→ **Direction**
The line containing "dark lounge wall')" marks the end: extract everything from the first line of the data through that line, exactly, with no pictures.

→ **Data in this exercise**
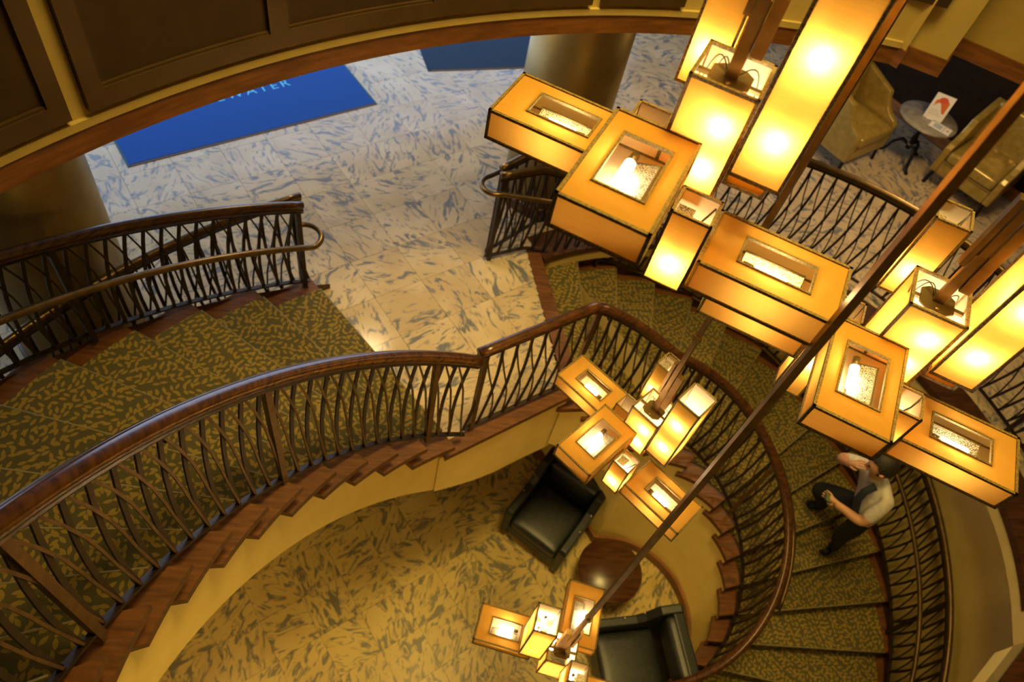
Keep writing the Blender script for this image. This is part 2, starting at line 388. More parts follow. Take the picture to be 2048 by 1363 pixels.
# ------------------------------------------------------------------ walls of the lower hall and lobby
def wall(name, a, b, z0, z1, mat, label, th=.12):
    d = Vector((b[0] - a[0], b[1] - a[1])); n = Vector((d.y, -d.x)).normalized() * th
    return struct(MB().prism([a, b, (b[0] + n.x, b[1] + n.y), (a[0] + n.x, a[1] + n.y)], z0, z1).build(name, mat), label)
wall('wall_left', ee(-6, 7.6), ee(-6, -7), L0, ZB, 'cream', 'cream wall closing the halls on the left')
wall('wall_near', ee(-6, -7), ee(8.76, -7), L0, ZB, 'cream', 'cream wall closing the halls behind the camera')
wall('wall_right', ee(8.76, -7), ee(8.76, 7.6), L0, L1 - .17, 'cream', 'cream wall of the lower hall on the right')
wall('wall_lounge', ee(8.76, -7), ee(8.76, 7.6), L1 - .012, ZB, 'loungewall', 'dark brown wall behind the lounge table')
wall('wall_far', ee(8.76, 7.6), ee(-6, 7.6), L0, L1 - .17, 'cream', 'cream wall of the lower hall below the entrance')
struct(MB().prism([ee(8.76, -7), ee(8.76, 7.6), ee(8.735, 7.6), ee(8.735, -7)], L1, L1 + .13).build('baseboard_lounge', 'band'))
pl = ee(8.70, 0.62)
struct(MB().prism([ee(8.70, .1), ee(8.76, .1), ee(8.76, .25), ee(8.70, .25)], L1, ZB).build('trim_5', 'band'), 'brown wood post on the dark lounge wall')

# balcony the view is taken from, with the added fill lamp under it
struct(MB().prism([(-2.2, -4.6), (5.2, -4.6), (4.4, -.75), (-1.2, -.75)], 5.65, 6.07).build('floor', 'cream'), 'upper balcony floor below the camera')
struct(MB().prism([(4.365, 1.345), (3.99, 1.06), (2.9, .22), (3.0, .08), (4.09, .92), (4.47, 1.21)][::-1], L1 - .36, L1 - .012).build('wall_beam', 'fascia'), 'cream beam edging the near side of the stair opening')
# outer wall of the lower flight, inner drum wall with baseboard
def curved(name, pts, z0s, z1s, mat, label=None, flip=False, parent=None):
    n = len(pts); vs = []
    for p, a, b in zip(pts, z0s, z1s): vs += [(*p, a), (*p, b)]
    fs = [(2 * i, 2 * i + 2, 2 * i + 3, 2 * i + 1) for i in range(n - 1)]
    if flip: fs = [f[::-1] for f in fs]
    o = mk(name, vs, fs, mat, parent, smooth=True)
    return struct(o, label) if parent is None else o
ow = [pol(CR, 2.68, a) for a in range(126, -46, -3)]
curved('wall_stair_outer', ow, [L0] * len(ow), [L1 - .17] * len(ow), 'cream', 'curved cream wall around the lower flight')
ks = [4.2 + .3 * i for i in range(47)]
dp = [lerp(in_r(k), out_r(k), .02) for k in ks]
def stepped(name, segs, mat, parent=None, off=None, label=None):
    vs = []; fs = []
    for pts, z0s, z1 in segs:
        b = len(vs)
        for p, z0 in zip(pts, z0s): vs += [(*p, z0), (*p, z1)]
        fs += [(b + 2 * i, b + 2 * i + 2, b + 2 * i + 3, b + 2 * i + 1) for i in range(len(pts) - 1)]
    o = mk(name, vs, fs, mat, parent, smooth=True)
    if parent is None: struct(o, label)
    else: o.location = off
    return o
sg_ = []
for k in range(5, 19):
    k0 = 4.2 if k == 5 else k - 1; q = [k0 + (k - k0) * i / 4 for i in range(5)]
    sg_.append(([lerp(in_r(x), out_r(x), .02) for x in q], [L0] * 5, L1 - RISE * min(k, 17.9) - .038))
stepped('wall_drum', sg_, 'fascia', None, None, 'curved yellow wall under the lower flight')
st = [dp[0], (dp[0][0] - .22, dp[0][1] + .42), (dp[0][0] - .9, dp[0][1] + 1.5)]
curved('wall_under_landing', st, [L0] * 3, [L1 - .17] * 3, 'fascia', 'yellow wall under the landing')
def offs(pts, d):
    o = []
    for i, p in enumerate(pts):
        a = Vector(pts[max(i - 1, 0)]); b = Vector(pts[min(i + 1, len(pts) - 1)]); t = (b - a).normalized(); o.append((p[0] + t.y * d, p[1] - t.x * d))
    return o
bp = st[::-1][:2] + dp[:40]
struct(strip('baseboard_drum', bp, offs(bp, .035), L0, L0 + .14, 'band'), 'brown baseboard at the foot of the drum wall')

# ------------------------------------------------------------------ upper atrium wall, ceilings
CW, RWL = (2.187, -.503), 4.67
ringa = [160 - i * 1.1 for i in range(71)]
ring_end = ringa[-1]
up = [pol(CW, RWL, a) for a in ringa]
stepw = [(2.78, 4.09), (2.83, 4.17), (3.05, 4.06), (3.29, 4.38), (7.9, 1.4)]
big = [pol(CW, 6.0, a) for a in range(16, -200, -8)]
outl = up + stepw + big[:-1] + [pol(CW, 6.0, 160)]
def ring_strip(name, pts, z0, z1, proud, mat, label):
    """solid band following pts, standing proud (towards the left of travel is outside)"""
    a = pts; b = offs(pts, proud)
    return struct(strip(name, b, a, z0, z1, mat), label)
vs = []; fs = []; n = len(outl)
for p in outl: vs += [(*p, ZB + .02), (*p, ZTOP)]
for i in range(n): j = (i + 1) % n; fs.append((2 * i, 2 * i + 1, 2 * j + 1, 2 * j))
struct(mk('wall_upper', vs, fs, 'cream'), 'cream curved wall of the upper storey above the lobby')
struct(slab('ceiling', outer, outl, ZB, ZB + .02, 'ceil', 'ceil', 'ceil'), 'lobby ceiling around the atrium opening')
struct(mk('ceiling', [(*p, ZTOP) for p in outl], [tuple(range(n))], 'ceil'), 'atrium ceiling')
bandpts = up + stepw
ring_strip('trim_6', bandpts, ZB, ZB + .113, .014, 'band', 'brown wood band along the lower edge of the upper wall')
ring_strip('trim_7', [pol(CW, RWL, a) for a in ringa], ZB + .113, ZB + .150, .022, 'cream', 'cream moulding above the wood band')
PZ = CZ - 2.007
def wall_panel(a0, a1, insets, label, z1=PZ + 2.3):
    t = empty('wall_panel', (*pol(CW, RWL, (a0 + a1) / 2), PZ)); inv = Vector(t.location)
    def arc(r, b0, b1):
        m = max(2, int(abs(b1 - b0) / 1.2) + 1); return [pol(CW, r, b0 + (b1 - b0) * i / m) for i in range(m + 1)]
    def piece(name, b0, b1, za, zb, proud, mat):
        o = strip(name, arc(RWL - proud, b0, b1), arc(RWL, b0, b1), za, zb, mat, t); o.location = -inv; return o
    piece('backboard', a0, a1, PZ, z1, .012, 'panel')
    piece('rail', a0, a1, PZ, PZ + .081, .035, 'panelframe'); piece('rail', a0, a1, z1 - .08, z1, .035, 'panelframe')
    edges = [a0] + [x for p in insets for x in p] + [a1]
    for i in range(0, len(edges), 2): piece('stile', edges[i], edges[i + 1], PZ + .081, z1 - .08, .035, 'panelframe')
    for b0, b1 in insets:
        piece('bead', b0, b1, PZ + .081, PZ + .092, .026, 'panelframe')
    return tag(t, label, 'wall panel', 'dark panels on the upper wall')
wall_panel(158.5, 141.24, [(157.6, 150.2), (149.3, 142.14)], 'dark brown wall panel left of the cream upright, at the frame edge')
wall_panel(140.29, 107.74, [(139.38, 129.96), (128.79, 119.4), (118.2, 108.6)], 'widest dark brown wall panel above the curved wood band')
wall_panel(106.99, 100.63, [(106.2, 101.4)], 'narrow dark brown wall panel beside the topmost lantern')
t = empty('wall_panel', (4.2, 3.8, PZ))
d = Vector((.84, -.542)).normalized(); nn = Vector((-d.y, d.x)) * -1
q0 = Vector((2.86, 4.135))
mb = MB()
q1 = q0 + Vector((-.30, .055))
mb.prism([(q1.x - 4.2, q1.y - 3.8 + .0), (q0.x - 4.2, q0.y - 3.8 + .02), (q0.x - 4.2, q0.y - 3.8 - .05), (q1.x - 4.2, q1.y - 3.8 - .05)], .22, 2.2); mb.build('backboard', 'panel', t)
tag(t, 'small dark wall panel above the stepped wood band at the right', 'wall panel', 'dark panels on the upper wall')

# ------------------------------------------------------------------ stair flights
def tread_mesh(fl, k0, k1, w0, w1, z0, z1, n=4, nose=0.0):
    ks = [k0 + (k1 - k0) * i / n for i in range(n + 1)]
    a = [P(fl, k, w0) for k in ks]; b = [P(fl, k, w1) for k in ks]
    return a, b
def flight(fl, kmax, label):
    t = empty('staircase', (*P(fl, 2, .5), L1)); off = -Vector(t.location)
    sg = 1 if fl == 'l' else -1
    for k in range(1, kmax + 1):
        z = L1 + sg * RISE * k
        ka, kb = (k - .09, k + 1.36) if fl == 'l' else (k + .06, k - 1.18)
        a, b = tread_mesh(fl, ka, kb, 0.0, 1.0, 0, 0, 5)
        o = strip('tread', a, b, z - .05, z, 'tread', t); o.location = off
        # back part of the tread is covered by the next riser; carpet runner on top, wrapped over the nosing
        kc = (k - .10, k + 1.0) if fl == 'l' else (k + .07, k - 1.0)
        wa, wb = (.085, .925) if fl == 'l' else (.10, .945)
        ca, cb = tread_mesh(fl, kc[0], kc[1], wa, wb, 0, 0, 4)
        c = strip('carpet', ca, cb, z - .046, z + .007, 'carpet', o)
        e0, e1 = P(fl, kc[0], wa), P(fl, kc[0], wb)
        MB().sweep([(*lerp(e0, e1, i / 4), z + .004) for i in range(5)], .011, .011, n=6).build('nosing_piping', 'piping', o, True)
        # riser under the nosing, carpeted in the middle
        kr = k
        p0, p1 = P(fl, kr, .044), P(fl, kr, 1.0); q0, q1 = P(fl, kr + (.06 if fl == 'l' else -.06), .044), P(fl, kr + (.06 if fl == 'l' else -.06), 1.0)
        r = strip('riser', [p0, p1], [q0, q1], z - RISE + .002, z - .05, 'dark', t); r.location = off
        e0, e1 = P(fl, kr + (-.02 if fl == 'l' else .02), wa), P(fl, kr + (-.02 if fl == 'l' else .02), wb); g0, g1 = P(fl, kr, wa), P(fl, kr, wb)
        strip('carpet', [e0, e1], [g0, g1], z - RISE + .004, z - .046, 'carpet', r)
    return t, off
fl_up, off_up = flight('l', 18, '')
tag(fl_up, 'carpeted curved stair flight rising to the left of the marble landing', 'staircase')
fl_dn, off_dn = flight('r', 17, '')
tag(fl_dn, 'carpeted curved stair flight winding down to the right of the landing', 'staircase')
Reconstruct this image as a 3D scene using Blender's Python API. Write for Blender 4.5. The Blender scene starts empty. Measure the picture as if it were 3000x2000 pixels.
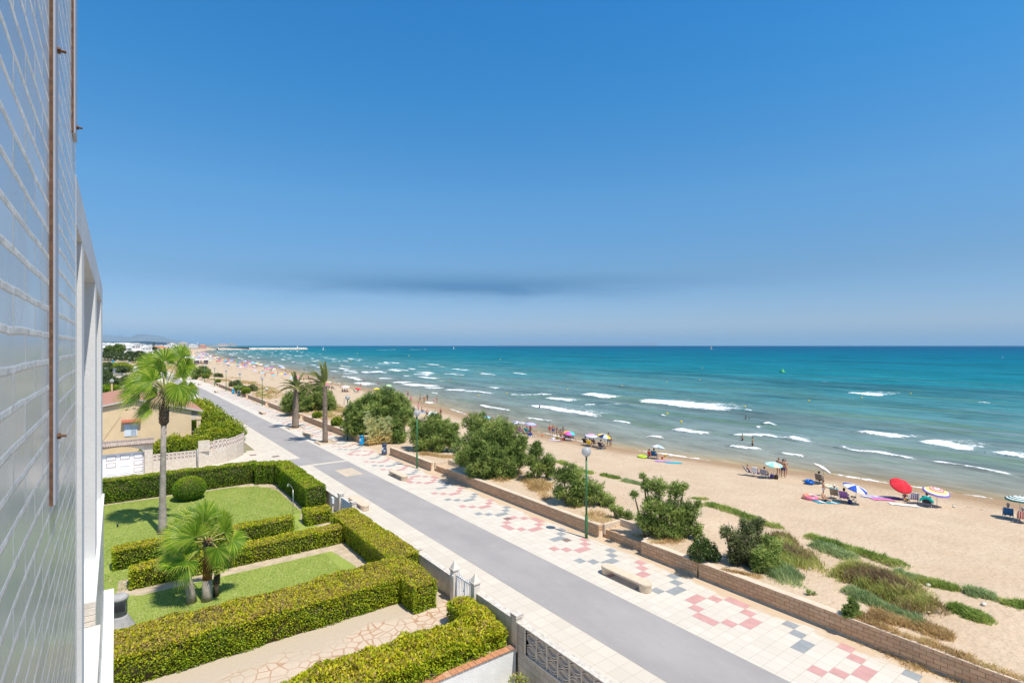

→ **Worked answer**
Keep writing the Blender script for this image. This is part 2, starting at line 388. More parts follow. Take the picture to be 2048 by 1363 pixels.
# ------------------------------------------------------------------ walls of the lower hall and lobby
def wall(name, a, b, z0, z1, mat, label, th=.12):
    d = Vector((b[0] - a[0], b[1] - a[1])); n = Vector((d.y, -d.x)).normalized() * th
    return struct(MB().prism([a, b, (b[0] + n.x, b[1] + n.y), (a[0] + n.x, a[1] + n.y)], z0, z1).build(name, mat), label)
wall('wall_left', ee(-6, 7.6), ee(-6, -7), L0, ZB, 'cream', 'cream wall closing the halls on the left')
wall('wall_near', ee(-6, -7), ee(8.76, -7), L0, ZB, 'cream', 'cream wall closing the halls behind the camera')
wall('wall_right', ee(8.76, -7), ee(8.76, 7.6), L0, L1 - .17, 'cream', 'cream wall of the lower hall on the right')
wall('wall_lounge', ee(8.76, -7), ee(8.76, 7.6), L1 - .012, ZB, 'loungewall', 'dark brown wall behind the lounge table')
wall('wall_far', ee(8.76, 7.6), ee(-6, 7.6), L0, L1 - .17, 'cream', 'cream wall of the lower hall below the entrance')
struct(MB().prism([ee(8.76, -7), ee(8.76, 7.6), ee(8.735, 7.6), ee(8.735, -7)], L1, L1 + .13).build('baseboard_lounge', 'band'))
pl = ee(8.70, 0.62)
struct(MB().prism([ee(8.70, .1), ee(8.76, .1), ee(8.76, .25), ee(8.70, .25)], L1, ZB).build('trim_5', 'band'), 'brown wood post on the dark lounge wall')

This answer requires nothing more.